Write out again exactly the lines from the one containing "What Blender Python" through the one containing "rnd = random.Random(7)", both included, and omit the pictures.

[3D scene scripts]
►

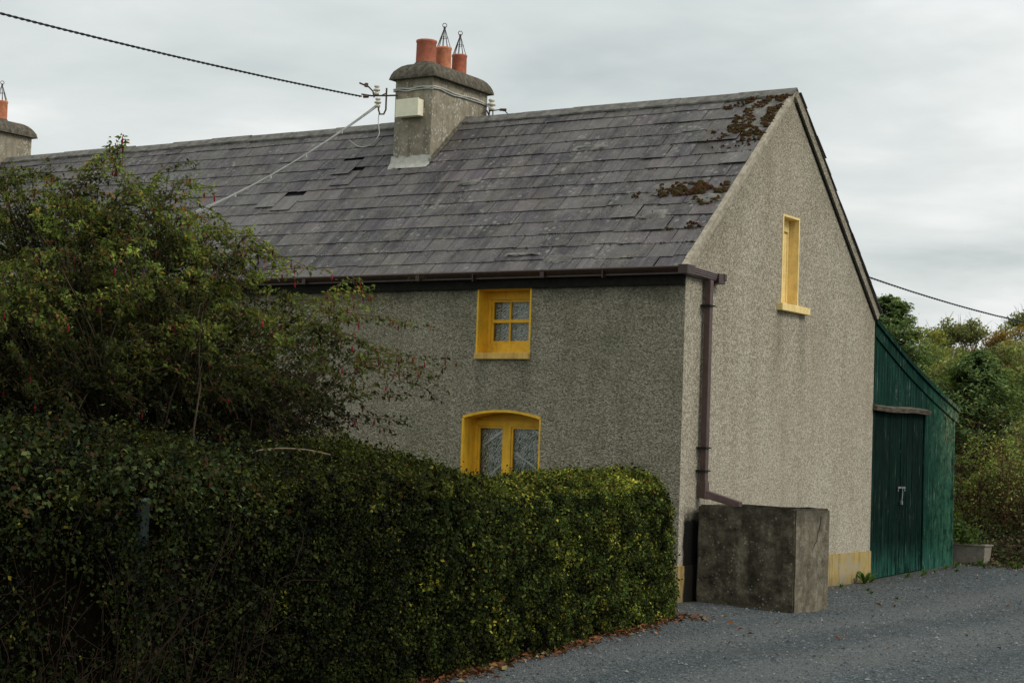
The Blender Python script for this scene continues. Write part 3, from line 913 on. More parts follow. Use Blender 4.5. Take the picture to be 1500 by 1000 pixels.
sw.hexa([(.10,PY0+.01,1.30),(.52,.60,1.185),(.52,.70,1.185),(.10,PY1,1.30),(.10,PY0+.01,1.40),(.53,.60,1.265),(.53,.70,1.265),(.10,PY1,1.40)])
sw.build('shoe', M['pipe_brown'], dpo, bevel=.006)
for z in (3.72, 1.92, 1.63): MB().box((.0,PY0-.03,z),(.14,PY1+.012,z+.018)).build('pipe_clip', M['fascia'], dpo)

# ---- chimney
def chimney(X0, X1, with_box, pots):
    ch = MB(); Y0,Y1 = 2.245,3.76
    z_at = lambda y: HE + min(y, D-y)*sa/ca
    ch.hexa([(X0,Y0,5.9),(X1,Y0,5.9),(X1,Y1,5.9),(X0,Y1,5.9),(X0,Y0,7.54),(X1,Y0,7.54),(X1,Y1,7.54),(X0,Y1,7.54)])
    c = ch.build('chimney', M['render'], house, bevel=.012)
    cp = MB(); lv = []
    n = 7; o = .085
    cx_, cy_ = (X0+X1)/2, (Y0+Y1)/2; hx, hy = (X1-X0)/2+o, (Y1-Y0)/2+o
    rings = [(0.,-.02),(.004,.012)]+[((.30*(1-math.cos((.12+.88*a/n)*PI/2))), .012+.245*math.sin(a*PI/2/n)) for a in range(1, n+1)]
    vs=[];fs=[]; m=0
    def ring(ins, z):
        pts=[]; ax=hx-min(ins, hx-.10); ay=hy-ins; 
        K=6; r_=.035
        for (qx,qy,st) in ((1,-1,-90),(1,1,0),(-1,1,90),(-1,-1,180)):
            for k in range(K):
                a=math.radians(st+90*k/(K-1))
                pts.append((cx_+qx*(ax-r_)+r_*math.cos(a)+random.gauss(0,.003), cy_+qy*(ay-r_)+r_*math.sin(a)+random.gauss(0,.003), 7.53+z+random.gauss(0,.002)))
        return pts
    for ins, z in rings:
        p=ring(ins,z); m=len(p); vs+=p
    R_=len(rings)
    for j in range(R_-1):
        for k in range(m): fs.append((j*m+k,j*m+(k+1)%m,(j+1)*m+(k+1)%m,(j+1)*m+k))
    fs.append(tuple(range((R_-1)*m,R_*m))); fs.append(tuple(reversed(range(m))))
    cp.add(vs,fs); cp.build('chimney_cap', M['cap_concrete'], c, smooth=False)
    # cement flashing at the foot
    fl = MB()
    nx=12; prev=None; V=[];F_=[]
    for i in range(nx+1):
        xx=X0-.02+(X1-X0+.05)*i/nx
        V += [(xx,Y0-.012,z_at(Y0)+.12+random.gauss(0,.014)),(xx,Y0-.03,z_at(Y0)+.03),(xx+random.gauss(0,.01),Y0-.08,z_at(Y0-.08)+.035+random.gauss(0,.004)),(xx+random.gauss(0,.015),Y0-.12+random.gauss(0,.025),z_at(Y0-.12)+.022)]
    for i in range(nx):
        for j in range(3): F_.append((i*4+j,(i+1)*4+j,(i+1)*4+j+1,i*4+j+1))
    fl.add(V,F_); 
    # side fillet
    V=[];F_=[]; ny=16
    for i in range(ny+1):
        yy=Y0-.05+(D/2-Y0-.1)*i/ny
        V += [(X1+.006,yy,z_at(yy)+.09+random.gauss(0,.006)),(X1+.05+random.gauss(0,.006),yy,z_at(yy)+.035)]
    for i in range(ny): F_.append((i*2,(i+1)*2,(i+1)*2+1,i*2+1))
    sfl = MB().add(V,F_)
    fl.build('flashing', M['cement'], c, smooth=True, fix=False)
    sfl.build('side_fillet', M['cap_concrete'], c, smooth=True, fix=False)
    for (py, rad, h, guard, mat) in pots:
        px_ = cx_-.02
        p = MB(); zb=7.75
        p.lathe((px_,py,zb), [(rad*1.03,-.03),(rad*1.0,h*.1),(rad*.97,h*.9),(rad*1.03,h*.93),(rad*1.03,h),(rad*.85,h),(rad*.82,h*.5),(rad*.82,h*.2)], 28)
        po = p.build('chimney_pot', mat, c, smooth=False)
        for f_ in po.data.polygons: f_.use_smooth = True
        s_ = MB(); s_.lathe((px_,py,zb), [(rad*.815,h*.45),(.001,h*.45)], 16); s_.build('flue', M['soot'], c)
        # bedding mortar
        s_ = MB(); s_.lathe((px_,py,zb), [(rad*1.5,-.02),(rad*1.25,.03),(rad*1.02,.07)], 18); s_.build('mortar_bed', M['cap_concrete'], c)
        if guard:
            gm = MB(); apex = (px_, py, zb+h+.33)
            for k in range(9):
                a=2*PI*k/9+.2
                gm.tube([(px_+rad*.86*math.cos(a),py+rad*.86*math.sin(a),zb+h-.08),(px_+rad*.84*math.cos(a),py+rad*.84*math.sin(a),zb+h+.02),apex], .0055, 5)
            gm.tube([(px_+.022*math.cos(t_),py+.0,zb+h+.385+.03*math.sin(t_)) if 0 else (px_+.024*math.cos(t_), py+.024*math.cos(t_), zb+h+.36+.034*math.sin(t_)) for t_ in np.linspace(-1.2,4.3,12)], .006, 5)
            gm.tube([(px_,py,zb+h+.29),(px_,py,zb+h+.34)], .018, 6)
            gm.tube([(px_+rad*.5*math.cos(t_),py+rad*.5*math.sin(t_),zb+h+.16) for t_ in np.linspace(0,2*PI,14)], .004, 4)
            gm.build('spike_guard', M['wire_metal'], c, fix=False)
    if with_box:
        bx = MB(); bx.box((X0+.14,Y0-.14,6.90),(X0+.56,Y0-.001,7.16)); 
        bo = bx.build('junction_box', M['cream_box'], c, bevel=.012)
        l = MB(); l.box((X0+.132,Y0-.158,6.892),(X0+.568,Y0-.141,7.168)); l.build('box_lid', M['cream_box'], c, bevel=.006)
    return c
ch_main = chimney(-6.36, -5.645, True, [(2.56,.160,.42,False,M['terracotta']),(3.03,.125,.41,True,M['terracotta_light']),(3.47,.122,.38,True,M['terracotta'])])
ch_main['label'] = 'rendered chimney stack with three clay pots and a cream box on its face'
ch_far = chimney(-16.9, -16.25, False, [(2.55,.14,.36,False,M['terracotta']),(3.26,.125,.42,True,M['terracotta_light'])])
ch_far['label'] = 'far chimney stack at the left end of the ridge'

# steel band around the stack
bd2 = MB(); e=.02
for a_, b__ in (((-6.36-e,2.245-e),(-5.645+e,2.245-e)),((-5.645+e,2.245-e),(-5.645+e,3.80)),((-6.36-e,2.245-e),(-6.36-e,3.80))):
    pts=[(a_[0]+(b__[0]-a_[0])*k/8, a_[1]+(b__[1]-a_[1])*k/8, 7.36+.012*math.sin(k*1.4)) for k in range(9)]
    bd2.tube(pts, .013, 6)
    bd2.tube([(p[0],p[1],p[2]-.03+.008*math.sin(i*2.)) for i,p in enumerate(pts)], .009, 6)
bd2.build('stay_band', M['cable_white'], ch_main)

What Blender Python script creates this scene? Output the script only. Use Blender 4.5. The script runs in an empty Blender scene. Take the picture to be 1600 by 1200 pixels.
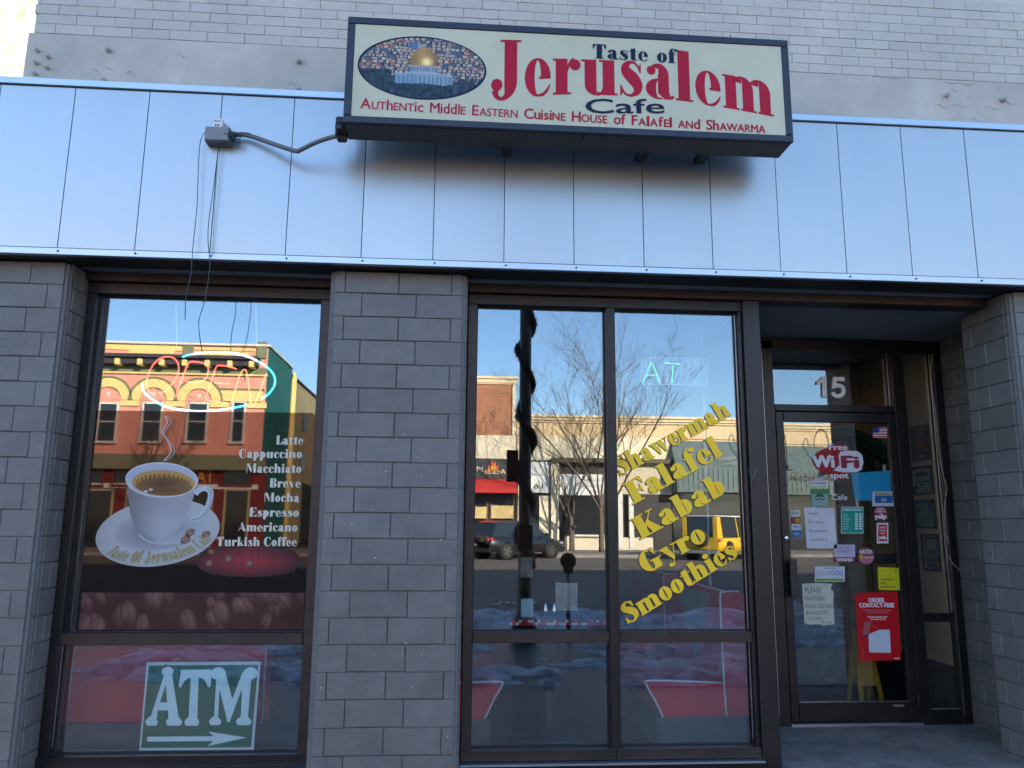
import bpy, bmesh, math, random
from math import sin, cos, pi, radians
from mathutils import Vector, Matrix
S = bpy.context.scene
COL = S.collection
rnd = random.Random(7)

# ------------------------------------------------------------------ camera, sky, sun, exposure
CAM_Y, EYE, FPX = -4.59, 1.48, 1205.0
YAW, PITCH, ROLL = radians(4.17), radians(10.15), radians(0.475)
fw = Vector((sin(YAW)*cos(PITCH), cos(YAW)*cos(PITCH), sin(PITCH)))
ri0 = Vector((cos(YAW), -sin(YAW), 0)); up0 = ri0.cross(fw)
RI = ri0*cos(ROLL) + up0*sin(ROLL); UP = -ri0*sin(ROLL) + up0*cos(ROLL)
cam_d = bpy.data.cameras.new('camera'); cam = bpy.data.objects.new('camera', cam_d); COL.objects.link(cam)
cam.matrix_world = Matrix(((RI.x, UP.x, -fw.x, 0), (RI.y, UP.y, -fw.y, CAM_Y), (RI.z, UP.z, -fw.z, EYE), (0, 0, 0, 1)))
cam_d.sensor_width = 36; cam_d.lens = 36*FPX/1600; cam_d.clip_start = 0.05; cam_d.clip_end = 1500
S.camera = cam
SUN_EL, SUN_AZ = radians(22), radians(32)
W = bpy.data.worlds.new('World'); S.world = W; W.use_nodes = True
wn = W.node_tree.nodes; wl = W.node_tree.links
sky = wn.new('ShaderNodeTexSky'); sky.sky_type = 'NISHITA'; sky.sun_disc = False
sky.sun_elevation = SUN_EL; sky.sun_rotation = SUN_AZ; sky.ozone_density = 4.2; sky.dust_density = 0.15; sky.air_density = 1.0
wl.new(sky.outputs[0], wn['Background'].inputs[0]); wn['Background'].inputs[1].default_value = 0.15
sl = bpy.data.lights.new('sun', 'SUN'); sl.energy = 5.0; sl.angle = radians(0.5); sl.color = (1.0, 0.87, 0.70)
so = bpy.data.objects.new('sun', sl); COL.objects.link(so)
sd = Vector((sin(SUN_AZ)*cos(SUN_EL), cos(SUN_AZ)*cos(SUN_EL), sin(SUN_EL)))
so.rotation_euler = sd.to_track_quat('Z', 'Y').to_euler(); so.location = (0, 0, 30)
S.view_settings.view_transform = 'Standard'; S.view_settings.look = 'None'; S.view_settings.gamma = 1
S.view_settings.exposure = 2.0; S.view_settings.use_curve_mapping = False
S.cycles.max_bounces = 8; S.cycles.transparent_max_bounces = 12; S.cycles.glossy_bounces = 4
S.cycles.use_denoising = True

def at(px, py, D):
    """point at distance D in front of the camera position (along +Y) on the sight line surveyed in the photograph"""
    d = RI*((px-800)/FPX) - UP*((py-600)/FPX) + fw
    d = d*(D/d.y)
    return Vector((d.x, D+CAM_Y, d.z+EYE))
def across(px, py, D):
    """a point across the street, surveyed through its mirror image in the shop window (glass at y=.29)"""
    p = at(px, py, D); p.y = 5.17-D
    return p

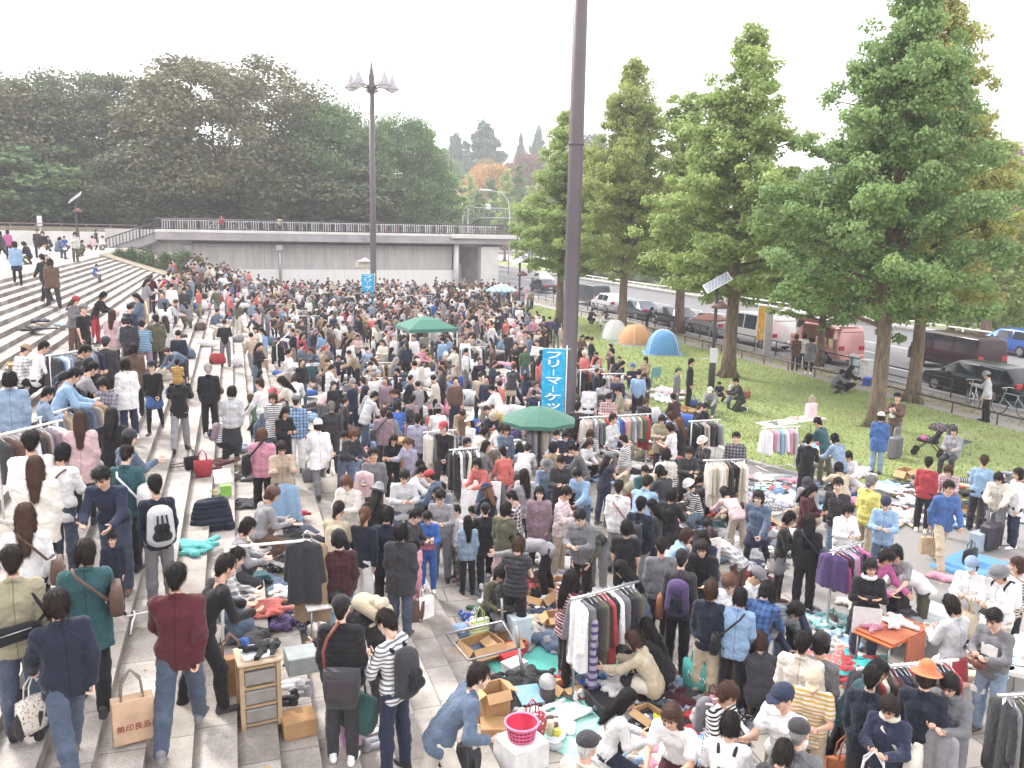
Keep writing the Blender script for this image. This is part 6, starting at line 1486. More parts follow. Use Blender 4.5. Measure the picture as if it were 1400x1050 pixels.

◄

Exercise solution:
What Blender Python script creates this scene? Output the script only. Use Blender 4.5. The script runs in an empty Blender scene. Take the picture to be 1600 by 1200 pixels.
import bpy, bmesh, math, random
from math import sin, cos, pi, radians
from mathutils import Vector, Matrix
S = bpy.context.scene
COL = S.collection
rnd = random.Random(7)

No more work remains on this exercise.